Design should take the lead on issues that build stature

The design community has come under fire from two quarters this week for its apathy over issues it should be championing.

On the one hand, Royal College of Art research fellow Rob Holdway launches a direct attack on packaging designers for not taking environmental concerns on board and steering clients towards recyclable and recycled materials (News, page 6). And his argument that the design industry should be rising to the challenge rather than waiting for clients to take the lead makes sense.

Popular belief in the industry is that there isn’t enough information available for designers to weigh up the options on the materials and processes involved in sustainable design. Certainly, it is a complex subject. But at last week’s conference Thinking Beyond the Box, organised by the Waste and Resources Action Programme with Kingston University, it became obvious that the data is there in abundance on the supplier side. What is lacking is dialogue between designers, clients and materials producers and design is missing an important trick by not initiating those conversations.

A softer, though no less damning, blow is meanwhile dealt by Artomatic’s Tim Milne, whose mission is to elevate graphic design to a position of value and respect among the public. Milne is from a printing background and London-based Artomatic retains its printing side, though it is seeks to balance its print brokering with events and other ventures to boost the standing of the printed object.

Milne maintains printers and designers are more concerned with production processes than in how people receive the outcome.

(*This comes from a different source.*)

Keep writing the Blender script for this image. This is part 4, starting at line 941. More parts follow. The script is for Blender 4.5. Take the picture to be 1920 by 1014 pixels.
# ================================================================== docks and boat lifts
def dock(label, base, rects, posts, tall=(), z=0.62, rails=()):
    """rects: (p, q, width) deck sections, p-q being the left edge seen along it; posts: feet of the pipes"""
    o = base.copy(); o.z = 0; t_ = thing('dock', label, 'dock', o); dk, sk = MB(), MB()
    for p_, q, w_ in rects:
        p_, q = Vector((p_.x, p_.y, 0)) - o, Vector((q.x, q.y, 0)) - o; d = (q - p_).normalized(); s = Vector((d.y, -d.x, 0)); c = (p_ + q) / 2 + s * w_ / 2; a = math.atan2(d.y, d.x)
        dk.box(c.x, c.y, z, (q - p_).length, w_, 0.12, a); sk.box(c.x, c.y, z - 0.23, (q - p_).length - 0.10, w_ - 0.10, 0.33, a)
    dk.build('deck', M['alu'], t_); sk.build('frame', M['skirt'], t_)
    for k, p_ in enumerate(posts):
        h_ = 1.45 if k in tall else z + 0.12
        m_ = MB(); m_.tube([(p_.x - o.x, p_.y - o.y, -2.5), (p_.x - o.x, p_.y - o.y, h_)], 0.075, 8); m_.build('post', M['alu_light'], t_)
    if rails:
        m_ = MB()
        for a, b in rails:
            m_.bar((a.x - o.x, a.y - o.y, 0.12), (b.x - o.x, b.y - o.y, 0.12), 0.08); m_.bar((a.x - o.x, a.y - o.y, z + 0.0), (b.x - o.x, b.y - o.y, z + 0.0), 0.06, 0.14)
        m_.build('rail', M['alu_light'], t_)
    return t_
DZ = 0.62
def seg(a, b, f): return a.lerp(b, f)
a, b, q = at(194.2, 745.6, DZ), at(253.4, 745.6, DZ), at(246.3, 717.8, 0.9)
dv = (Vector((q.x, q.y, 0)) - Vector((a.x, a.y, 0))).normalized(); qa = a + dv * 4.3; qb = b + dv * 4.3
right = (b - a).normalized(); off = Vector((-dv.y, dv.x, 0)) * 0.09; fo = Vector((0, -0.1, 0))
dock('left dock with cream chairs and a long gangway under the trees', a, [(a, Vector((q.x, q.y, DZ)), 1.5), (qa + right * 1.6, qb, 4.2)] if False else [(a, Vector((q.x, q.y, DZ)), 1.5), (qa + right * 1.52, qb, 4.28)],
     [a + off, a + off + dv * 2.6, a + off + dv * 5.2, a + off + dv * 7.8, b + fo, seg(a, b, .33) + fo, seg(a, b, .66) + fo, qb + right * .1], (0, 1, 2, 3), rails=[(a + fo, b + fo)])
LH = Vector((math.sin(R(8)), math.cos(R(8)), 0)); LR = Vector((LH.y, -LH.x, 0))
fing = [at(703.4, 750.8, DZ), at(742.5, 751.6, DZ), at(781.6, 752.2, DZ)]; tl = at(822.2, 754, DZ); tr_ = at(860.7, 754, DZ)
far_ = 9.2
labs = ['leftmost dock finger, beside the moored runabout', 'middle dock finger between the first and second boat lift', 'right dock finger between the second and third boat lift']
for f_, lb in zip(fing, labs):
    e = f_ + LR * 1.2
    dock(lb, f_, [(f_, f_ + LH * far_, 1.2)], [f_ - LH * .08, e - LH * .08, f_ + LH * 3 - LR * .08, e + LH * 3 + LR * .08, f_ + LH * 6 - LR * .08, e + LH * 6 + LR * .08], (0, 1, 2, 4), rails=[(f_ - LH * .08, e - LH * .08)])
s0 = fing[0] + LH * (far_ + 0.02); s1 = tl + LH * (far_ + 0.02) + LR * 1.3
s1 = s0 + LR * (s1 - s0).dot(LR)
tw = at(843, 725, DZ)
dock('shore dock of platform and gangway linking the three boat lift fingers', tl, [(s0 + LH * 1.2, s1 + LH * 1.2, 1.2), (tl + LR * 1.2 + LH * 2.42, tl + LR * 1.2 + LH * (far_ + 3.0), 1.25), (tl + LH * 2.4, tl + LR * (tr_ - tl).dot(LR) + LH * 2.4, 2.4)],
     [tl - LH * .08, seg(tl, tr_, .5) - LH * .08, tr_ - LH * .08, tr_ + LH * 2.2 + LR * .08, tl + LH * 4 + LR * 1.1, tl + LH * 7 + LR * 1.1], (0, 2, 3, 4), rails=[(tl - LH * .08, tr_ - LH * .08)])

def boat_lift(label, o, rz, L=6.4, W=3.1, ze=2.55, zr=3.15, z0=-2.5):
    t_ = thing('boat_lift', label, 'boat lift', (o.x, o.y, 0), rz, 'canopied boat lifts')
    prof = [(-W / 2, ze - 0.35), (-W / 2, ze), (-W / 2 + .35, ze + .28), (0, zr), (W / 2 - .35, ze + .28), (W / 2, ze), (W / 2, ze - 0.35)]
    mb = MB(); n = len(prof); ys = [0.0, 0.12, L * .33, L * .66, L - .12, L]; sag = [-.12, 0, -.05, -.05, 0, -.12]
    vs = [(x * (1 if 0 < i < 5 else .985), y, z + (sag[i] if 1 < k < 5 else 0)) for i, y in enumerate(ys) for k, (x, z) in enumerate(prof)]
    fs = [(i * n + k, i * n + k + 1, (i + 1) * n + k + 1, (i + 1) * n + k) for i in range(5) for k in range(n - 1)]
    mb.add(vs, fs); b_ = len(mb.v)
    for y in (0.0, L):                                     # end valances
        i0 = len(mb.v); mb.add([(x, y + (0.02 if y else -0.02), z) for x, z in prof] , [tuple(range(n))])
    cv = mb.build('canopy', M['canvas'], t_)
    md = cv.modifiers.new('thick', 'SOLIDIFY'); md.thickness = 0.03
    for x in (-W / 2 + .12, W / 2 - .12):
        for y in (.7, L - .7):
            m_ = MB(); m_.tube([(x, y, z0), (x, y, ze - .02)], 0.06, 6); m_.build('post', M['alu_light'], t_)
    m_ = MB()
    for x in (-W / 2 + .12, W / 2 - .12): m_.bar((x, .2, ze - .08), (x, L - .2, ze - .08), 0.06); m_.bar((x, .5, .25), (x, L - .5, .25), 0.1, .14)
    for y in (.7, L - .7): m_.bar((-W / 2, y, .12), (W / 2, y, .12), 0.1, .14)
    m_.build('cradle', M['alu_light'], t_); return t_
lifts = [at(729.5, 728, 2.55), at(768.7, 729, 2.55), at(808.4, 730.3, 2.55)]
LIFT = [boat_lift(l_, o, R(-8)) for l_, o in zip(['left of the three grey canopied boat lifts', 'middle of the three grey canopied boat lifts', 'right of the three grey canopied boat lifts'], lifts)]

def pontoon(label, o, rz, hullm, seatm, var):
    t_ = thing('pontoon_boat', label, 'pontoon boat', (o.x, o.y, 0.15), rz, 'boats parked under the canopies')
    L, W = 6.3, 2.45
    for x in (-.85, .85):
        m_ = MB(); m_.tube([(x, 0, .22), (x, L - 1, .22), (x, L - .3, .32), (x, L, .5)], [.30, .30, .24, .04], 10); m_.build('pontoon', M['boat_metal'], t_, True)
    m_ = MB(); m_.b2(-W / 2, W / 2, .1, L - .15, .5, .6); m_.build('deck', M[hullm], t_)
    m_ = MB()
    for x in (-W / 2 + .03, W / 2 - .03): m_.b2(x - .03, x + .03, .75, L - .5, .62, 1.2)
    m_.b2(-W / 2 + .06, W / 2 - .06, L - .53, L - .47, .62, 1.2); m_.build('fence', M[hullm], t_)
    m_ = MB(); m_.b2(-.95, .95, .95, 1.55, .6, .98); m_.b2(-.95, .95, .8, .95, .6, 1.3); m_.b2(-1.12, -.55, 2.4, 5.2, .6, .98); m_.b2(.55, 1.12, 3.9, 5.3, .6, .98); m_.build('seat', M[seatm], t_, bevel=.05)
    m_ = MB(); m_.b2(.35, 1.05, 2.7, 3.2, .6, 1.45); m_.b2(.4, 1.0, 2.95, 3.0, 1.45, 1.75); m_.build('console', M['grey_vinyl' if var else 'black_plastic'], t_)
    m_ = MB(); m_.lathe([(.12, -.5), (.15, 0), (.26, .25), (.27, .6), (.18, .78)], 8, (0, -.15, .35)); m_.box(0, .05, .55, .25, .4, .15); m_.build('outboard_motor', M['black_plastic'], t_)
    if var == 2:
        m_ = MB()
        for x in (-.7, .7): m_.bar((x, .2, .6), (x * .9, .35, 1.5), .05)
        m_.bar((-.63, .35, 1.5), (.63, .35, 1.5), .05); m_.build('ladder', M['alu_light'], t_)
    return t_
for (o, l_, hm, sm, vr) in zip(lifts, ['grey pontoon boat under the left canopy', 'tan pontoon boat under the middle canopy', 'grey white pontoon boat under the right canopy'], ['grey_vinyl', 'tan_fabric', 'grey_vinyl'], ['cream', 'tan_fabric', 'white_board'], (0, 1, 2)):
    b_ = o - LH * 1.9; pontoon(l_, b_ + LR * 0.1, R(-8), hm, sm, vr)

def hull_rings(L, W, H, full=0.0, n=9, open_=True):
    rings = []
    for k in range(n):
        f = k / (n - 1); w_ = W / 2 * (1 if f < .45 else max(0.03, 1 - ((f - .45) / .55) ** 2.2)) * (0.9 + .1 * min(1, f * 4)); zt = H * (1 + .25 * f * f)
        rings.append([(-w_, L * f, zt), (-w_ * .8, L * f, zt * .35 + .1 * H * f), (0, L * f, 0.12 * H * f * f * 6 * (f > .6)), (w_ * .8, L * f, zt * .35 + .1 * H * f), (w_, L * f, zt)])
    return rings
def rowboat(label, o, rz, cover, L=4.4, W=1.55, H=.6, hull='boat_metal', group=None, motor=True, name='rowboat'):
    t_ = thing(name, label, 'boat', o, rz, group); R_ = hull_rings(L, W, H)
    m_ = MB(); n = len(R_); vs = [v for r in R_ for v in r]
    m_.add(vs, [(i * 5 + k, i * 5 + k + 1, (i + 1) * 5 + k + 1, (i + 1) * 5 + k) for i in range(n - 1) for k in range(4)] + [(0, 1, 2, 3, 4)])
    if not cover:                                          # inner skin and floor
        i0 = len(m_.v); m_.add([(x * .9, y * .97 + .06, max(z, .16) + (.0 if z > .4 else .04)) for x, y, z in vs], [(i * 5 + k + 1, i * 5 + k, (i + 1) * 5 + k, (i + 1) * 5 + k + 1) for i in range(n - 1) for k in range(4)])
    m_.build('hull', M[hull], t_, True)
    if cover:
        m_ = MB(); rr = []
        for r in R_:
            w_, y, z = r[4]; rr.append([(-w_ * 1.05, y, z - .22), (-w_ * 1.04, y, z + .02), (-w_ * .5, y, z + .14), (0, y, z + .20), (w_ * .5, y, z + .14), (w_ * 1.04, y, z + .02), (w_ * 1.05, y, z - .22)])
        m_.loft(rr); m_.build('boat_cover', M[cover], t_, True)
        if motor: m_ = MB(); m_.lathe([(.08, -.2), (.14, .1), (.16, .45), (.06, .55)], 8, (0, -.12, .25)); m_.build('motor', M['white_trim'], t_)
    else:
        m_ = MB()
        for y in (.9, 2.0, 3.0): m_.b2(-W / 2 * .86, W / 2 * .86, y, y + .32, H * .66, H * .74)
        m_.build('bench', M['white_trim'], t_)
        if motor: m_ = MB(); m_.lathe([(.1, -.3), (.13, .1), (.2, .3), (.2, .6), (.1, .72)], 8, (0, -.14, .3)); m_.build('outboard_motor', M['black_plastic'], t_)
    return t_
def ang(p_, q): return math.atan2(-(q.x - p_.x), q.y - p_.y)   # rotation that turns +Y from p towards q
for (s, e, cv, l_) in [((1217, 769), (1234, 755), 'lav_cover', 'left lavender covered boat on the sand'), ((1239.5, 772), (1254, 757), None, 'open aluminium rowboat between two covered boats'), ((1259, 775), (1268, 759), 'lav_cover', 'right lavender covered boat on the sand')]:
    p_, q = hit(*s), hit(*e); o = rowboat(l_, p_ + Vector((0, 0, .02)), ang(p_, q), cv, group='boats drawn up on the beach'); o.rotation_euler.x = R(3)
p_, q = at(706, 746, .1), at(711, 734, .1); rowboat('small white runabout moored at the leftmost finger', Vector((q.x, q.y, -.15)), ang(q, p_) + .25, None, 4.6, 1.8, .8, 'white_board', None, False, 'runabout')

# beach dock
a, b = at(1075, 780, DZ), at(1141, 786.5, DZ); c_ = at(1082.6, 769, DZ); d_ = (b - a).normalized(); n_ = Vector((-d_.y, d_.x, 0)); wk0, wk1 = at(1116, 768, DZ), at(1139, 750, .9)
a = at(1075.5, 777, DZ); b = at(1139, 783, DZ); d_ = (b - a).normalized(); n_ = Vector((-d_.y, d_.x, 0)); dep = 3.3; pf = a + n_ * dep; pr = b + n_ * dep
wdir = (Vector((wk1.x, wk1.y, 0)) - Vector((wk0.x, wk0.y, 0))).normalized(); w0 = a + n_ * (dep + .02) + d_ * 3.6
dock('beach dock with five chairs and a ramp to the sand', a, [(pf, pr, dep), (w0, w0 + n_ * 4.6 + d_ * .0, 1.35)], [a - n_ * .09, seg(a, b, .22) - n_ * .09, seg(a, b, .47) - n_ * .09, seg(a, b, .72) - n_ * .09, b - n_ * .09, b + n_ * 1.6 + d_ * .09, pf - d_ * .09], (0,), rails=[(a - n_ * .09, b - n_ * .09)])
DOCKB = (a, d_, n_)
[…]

By seeing print as an object in itself, and identifying its authors, graphic design can attain a stronger following in its own right, he says.

Artomatic already has a shop in London’s Clerkenwell and a concession in Selfridges’ Oxford Street store, selling print-related fashions, posters and artefacts. It has a library of printed items for designers to assess the effect of materials and process on the end-product and runs events to bring together designers and printers. Now Milne is extending Artomatic’s membership scheme to build stronger links between all concerned in print. By building its own consultancy side on print quality across various media, he and his colleagues are stepping up their campaign.

One of the outcomes of Artomatic’s actions could be to raise the profile of the printer beyond that of mere supplier. Designers likewise are too often considered in this guise by clients and others, partly through their anonymity. But by taking a lead on key issues, the design industry can do much to change perceptions. Why not start to take ownership now?